• **What is asked**: Output the data exactly, with every line intact.

begin

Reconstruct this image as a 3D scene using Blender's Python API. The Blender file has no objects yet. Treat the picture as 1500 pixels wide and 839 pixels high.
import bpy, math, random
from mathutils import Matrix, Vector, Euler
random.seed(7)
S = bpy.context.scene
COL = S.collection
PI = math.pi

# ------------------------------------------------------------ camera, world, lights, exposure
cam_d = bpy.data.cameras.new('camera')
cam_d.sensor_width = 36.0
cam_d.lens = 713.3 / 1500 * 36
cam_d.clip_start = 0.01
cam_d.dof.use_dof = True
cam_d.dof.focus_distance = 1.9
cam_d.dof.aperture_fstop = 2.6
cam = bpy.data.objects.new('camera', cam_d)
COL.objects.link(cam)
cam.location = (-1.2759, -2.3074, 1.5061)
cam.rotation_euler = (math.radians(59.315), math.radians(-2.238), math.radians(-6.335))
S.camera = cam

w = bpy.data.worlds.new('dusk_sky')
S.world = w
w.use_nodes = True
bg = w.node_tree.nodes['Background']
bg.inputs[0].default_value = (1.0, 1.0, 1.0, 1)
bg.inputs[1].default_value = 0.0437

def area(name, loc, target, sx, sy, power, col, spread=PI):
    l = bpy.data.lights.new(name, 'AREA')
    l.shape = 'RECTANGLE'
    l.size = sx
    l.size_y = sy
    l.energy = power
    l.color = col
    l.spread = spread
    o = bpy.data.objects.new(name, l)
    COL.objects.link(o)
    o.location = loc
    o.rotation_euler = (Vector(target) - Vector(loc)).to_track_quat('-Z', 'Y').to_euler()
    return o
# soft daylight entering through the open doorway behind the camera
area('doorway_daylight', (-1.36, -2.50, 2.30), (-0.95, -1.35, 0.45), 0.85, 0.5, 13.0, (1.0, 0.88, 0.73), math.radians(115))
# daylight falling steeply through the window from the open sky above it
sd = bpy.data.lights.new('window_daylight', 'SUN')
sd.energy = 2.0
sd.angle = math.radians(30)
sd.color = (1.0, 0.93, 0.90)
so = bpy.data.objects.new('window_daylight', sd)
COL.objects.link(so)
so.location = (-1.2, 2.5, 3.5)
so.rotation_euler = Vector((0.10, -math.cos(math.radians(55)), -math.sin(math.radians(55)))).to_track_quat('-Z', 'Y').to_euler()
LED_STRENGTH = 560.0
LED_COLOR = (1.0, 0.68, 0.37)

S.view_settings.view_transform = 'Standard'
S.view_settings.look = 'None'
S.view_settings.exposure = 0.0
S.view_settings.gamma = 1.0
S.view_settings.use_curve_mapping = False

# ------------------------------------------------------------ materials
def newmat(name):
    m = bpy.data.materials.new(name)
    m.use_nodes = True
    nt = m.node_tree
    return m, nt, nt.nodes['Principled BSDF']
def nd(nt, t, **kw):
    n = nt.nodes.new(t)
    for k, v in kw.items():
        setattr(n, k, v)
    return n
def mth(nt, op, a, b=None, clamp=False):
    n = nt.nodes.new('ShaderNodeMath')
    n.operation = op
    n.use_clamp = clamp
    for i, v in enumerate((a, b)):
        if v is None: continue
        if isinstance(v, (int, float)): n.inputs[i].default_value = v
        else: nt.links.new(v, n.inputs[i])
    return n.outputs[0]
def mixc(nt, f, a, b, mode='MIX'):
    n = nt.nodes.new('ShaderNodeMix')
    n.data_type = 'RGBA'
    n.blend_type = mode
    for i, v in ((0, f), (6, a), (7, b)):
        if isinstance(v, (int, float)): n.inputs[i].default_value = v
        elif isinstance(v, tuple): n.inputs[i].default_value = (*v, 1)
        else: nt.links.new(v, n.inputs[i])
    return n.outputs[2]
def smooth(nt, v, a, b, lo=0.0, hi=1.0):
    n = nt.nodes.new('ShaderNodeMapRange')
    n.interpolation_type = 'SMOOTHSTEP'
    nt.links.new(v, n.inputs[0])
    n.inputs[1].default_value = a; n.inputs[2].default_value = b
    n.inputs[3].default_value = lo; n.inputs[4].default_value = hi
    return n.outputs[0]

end

• **Exercise solution**:
Reconstruct this image as a 3D scene using Blender's Python API. The Blender file has no objects yet. Treat the picture as 1500 pixels wide and 839 pixels high.
import bpy, math, random
from mathutils import Matrix, Vector, Euler
random.seed(7)
S = bpy.context.scene
COL = S.collection
PI = math.pi

# ------------------------------------------------------------ camera, world, lights, exposure
cam_d = bpy.data.cameras.new('camera')
cam_d.sensor_width = 36.0
cam_d.lens = 713.3 / 1500 * 36
cam_d.clip_start = 0.01
cam_d.dof.use_dof = True
cam_d.dof.focus_distance = 1.9
cam_d.dof.aperture_fstop = 2.6
cam = bpy.data.objects.new('camera', cam_d)
COL.objects.link(cam)
cam.location = (-1.2759, -2.3074, 1.5061)
cam.rotation_euler = (math.radians(59.315), math.radians(-2.238), math.radians(-6.335))
S.camera = cam

w = bpy.data.worlds.new('dusk_sky')
S.world = w
w.use_nodes = True
bg = w.node_tree.nodes['Background']
bg.inputs[0].default_value = (1.0, 1.0, 1.0, 1)
bg.inputs[1].default_value = 0.0437

def area(name, loc, target, sx, sy, power, col, spread=PI):
    l = bpy.data.lights.new(name, 'AREA')
    l.shape = 'RECTANGLE'
    l.size = sx
    l.size_y = sy
    l.energy = power
    l.color = col
    l.spread = spread
    o = bpy.data.objects.new(name, l)
    COL.objects.link(o)
    o.location = loc
    o.rotation_euler = (Vector(target) - Vector(loc)).to_track_quat('-Z', 'Y').to_euler()
    return o
# soft daylight entering through the open doorway behind the camera
area('doorway_daylight', (-1.36, -2.50, 2.30), (-0.95, -1.35, 0.45), 0.85, 0.5, 13.0, (1.0, 0.88, 0.73), math.radians(115))
# daylight falling steeply through the window from the open sky above it
sd = bpy.data.lights.new('window_daylight', 'SUN')
sd.energy = 2.0
sd.angle = math.radians(30)
sd.color = (1.0, 0.93, 0.90)
so = bpy.data.objects.new('window_daylight', sd)
COL.objects.link(so)
so.location = (-1.2, 2.5, 3.5)
so.rotation_euler = Vector((0.10, -math.cos(math.radians(55)), -math.sin(math.radians(55)))).to_track_quat('-Z', 'Y').to_euler()
LED_STRENGTH = 560.0
LED_COLOR = (1.0, 0.68, 0.37)

S.view_settings.view_transform = 'Standard'
S.view_settings.look = 'None'
S.view_settings.exposure = 0.0
S.view_settings.gamma = 1.0
S.view_settings.use_curve_mapping = False

# ------------------------------------------------------------ materials
def newmat(name):
    m = bpy.data.materials.new(name)
    m.use_nodes = True
    nt = m.node_tree
    return m, nt, nt.nodes['Principled BSDF']
def nd(nt, t, **kw):
    n = nt.nodes.new(t)
    for k, v in kw.items():
        setattr(n, k, v)
    return n
def mth(nt, op, a, b=None, clamp=False):
    n = nt.nodes.new('ShaderNodeMath')
    n.operation = op
    n.use_clamp = clamp
    for i, v in enumerate((a, b)):
        if v is None: continue
        if isinstance(v, (int, float)): n.inputs[i].default_value = v
        else: nt.links.new(v, n.inputs[i])
    return n.outputs[0]
def mixc(nt, f, a, b, mode='MIX'):
    n = nt.nodes.new('ShaderNodeMix')
    n.data_type = 'RGBA'
    n.blend_type = mode
    for i, v in ((0, f), (6, a), (7, b)):
        if isinstance(v, (int, float)): n.inputs[i].default_value = v
        elif isinstance(v, tuple): n.inputs[i].default_value = (*v, 1)
        else: nt.links.new(v, n.inputs[i])
    return n.outputs[2]
def smooth(nt, v, a, b, lo=0.0, hi=1.0):
    n = nt.nodes.new('ShaderNodeMapRange')
    n.interpolation_type = 'SMOOTHSTEP'
    nt.links.new(v, n.inputs[0])
    n.inputs[1].default_value = a; n.inputs[2].default_value = b
    n.inputs[3].default_value = lo; n.inputs[4].default_value = hi
    return n.outputs[0]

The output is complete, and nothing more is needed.